It may be the NFL’s offseason, but there has still been plenty of action surrounding “the League” in the legal arena: lawsuits alleging everything from the NFL’s failure to warn players concerning the risks of concussions to defamation resulting from the Commissioner’s public statements about the New Orleans Saints’ bounty scandal.  The NFL will now have to defend itself in another forum – before the National Labor Relations Board.

The NFL Referees Association (“NFLRA”) has filed an unfair labor practice charge with the NLRB in Kansas, alleging the League engaged in “direct dealing” with the NFLRA’s referees, bypassing the NFLRA as the exclusive bargaining representative for the NFL’s 121 game officials when it sent letters directly to NFLRA members (which allegedly contained “inaccurate, false, and incomplete information regarding bargaining issues and proposals”).  The NFLRA also alleges the NFL provided them with this information “to undermine bargaining unit support for” the NFLRA. 

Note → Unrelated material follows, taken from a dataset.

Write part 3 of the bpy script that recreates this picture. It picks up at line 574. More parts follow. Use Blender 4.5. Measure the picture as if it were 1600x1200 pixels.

The NLRB charge follows stalled negotiations between the NFL and the NFLRA on a new collective bargaining unit.  As we previously reported, the NFL announced on June 4th that it has started the process to interview, hire, and train potential replacement referees for the 2012 NFL season.

We will continue to follow the status of the unfair labor practice charge as well as the highly contested negotiations between the NFL and its referees, and the other litigation filed against the NFL.